Every fitness magazine has “Get shredded with this new
secret workout!” on the cover. If they told you to eat better and lift heavy
things every week, people would stop reading and buying issue after issue. So
they make a few small changes, throw in some nonsense terms, and BAM! “The
Secret Workout You’ve Been Missing Out On.”
If you want to see success, start thinking, training, and
living like Captain America. The Cap was frozen in time when old school
strength, honor, courage, camaraderie, and values were important. In this story
arc he’s thrown into a crazy modern world, with questionable morals, crazy new
tech, and advancements that make him wonder if we have gone to far.
Steve Rogers continues to serve as a concrete pillar of
morality and values – When the world goes to hell, Cap knows what he needs to
do, and has his rules and beliefs to fall back on for how to proceed. He trains
in an old school way and he attacks problems with old solutions that have
worked.
When everybody else is racing to a new secret or advanced
whatever, he simply puts on his helmet, reaches way back to how he was brought
up, and gets to work.
It’s this faith in the old school process that allows him to
succeed where others fail.
Be Old School Like Captain America
Captain America is the poster child for “If it ain’t broke,
don’t fix it.”
Go way back, and you’ll find cavemen climbing trees, moving
rocks, picking up logs, dragging animal carcasses back to caves, sprinting from
predators, and so on.
Next, we have the ancient Greeks, who trained in
“Gymnasiums” to improve their strength and muscle through training. Believe it
or not, there wasn’t a single elliptical machine, ab cruncher, OR smith machine
present – it was real world movements and competitions among the Greeks to
improve their physiques in tribute to their gods.
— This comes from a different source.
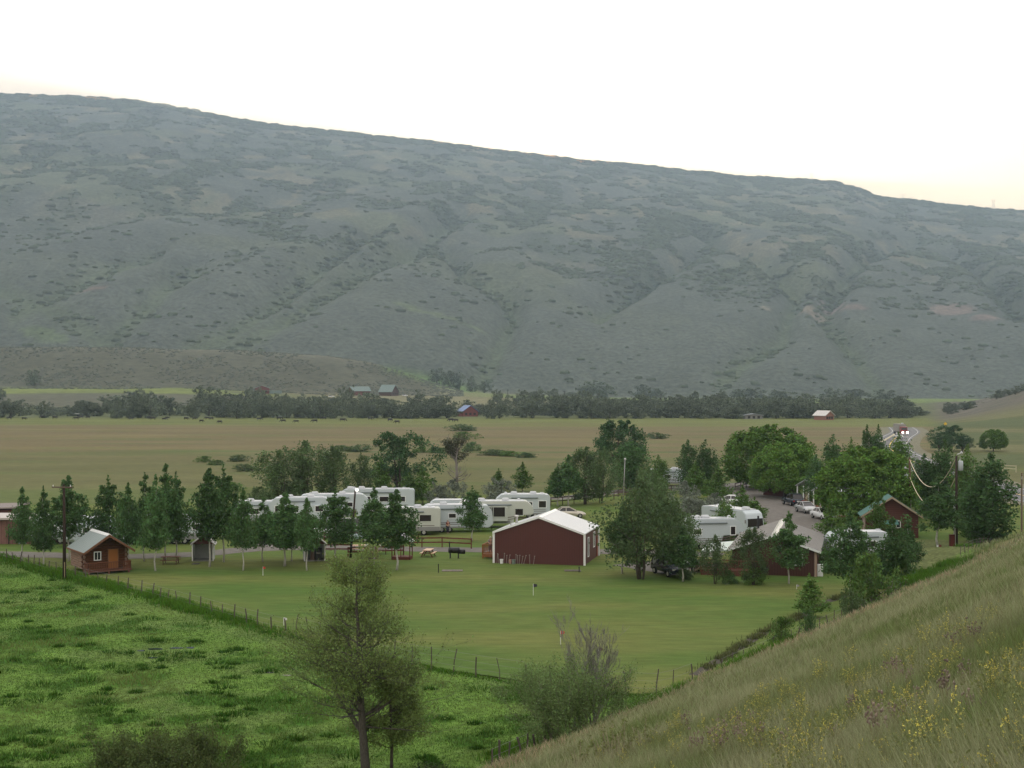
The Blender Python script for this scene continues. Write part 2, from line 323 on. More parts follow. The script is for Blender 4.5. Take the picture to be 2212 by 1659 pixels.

Have you heard the tale of Milo of Croton? He was said to
have achieved the feat of lifting of a full-sized bull by starting in
childhood, lifting and carrying a newborn calf, and repeating the feat daily as
it grew to maturity. Today we call this progressive overload!
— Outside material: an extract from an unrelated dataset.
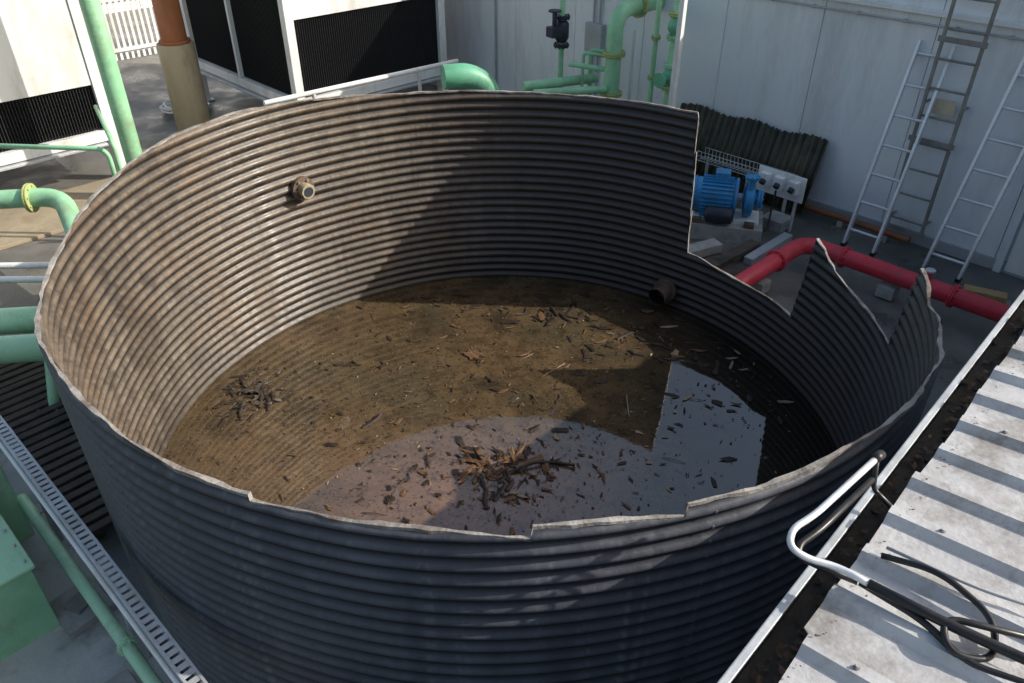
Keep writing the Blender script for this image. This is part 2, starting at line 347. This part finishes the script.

Fast WAY forward to the 1940s and 50s (what’s up Captain
America!), the predominant method of well accepted “exercise” for people was
strength training!
I’m not surprised that my workouts of today, and those of
the most fit people I know (just look at any gymnast or power lifter) are no
different from those same workouts of the past. I’m now in the best shape of my
life, and my workouts consist of mostly the same movements I’ve been using for
the past decade:
Squats, front squats
Deadlifts, romanian deadlifts
Gymnastic ring work
Pistol squats
Pull ups and push ups.
It ain’t sexy, it ain’t new technology, and it ain’t very
marketable. But it gets better results than any of this newfangled nonsense you
see on TV. It requires dedication and consistency over a long period of time –
which is why you should be putting fitness first. A strong body is a healthy
body, and the methods to build awesome, powerful,functional strength haven’t changed.
I would argue that our pal Rocky Balboa was successful in
his fight against Ivan Drago because he chose to train in the old school
fashion rather than chasing science and technology. Plus, what a great song!
I’m sure Captain America would be proud of Rocky’s training
methods. So how can you train more like Captain America?
Stop chasing the latest and greatest. Look backwards to what
methods haven’t changed for decades and decades. These anti-fragile training methods
produce results.
Stop looking for improved technology and quick fixes when
old school focused hard work gets the job done.
Focus on functional and strong over flashy and showy.Tough
to fight Nazis and terrorists if your muscles aren’t built to help!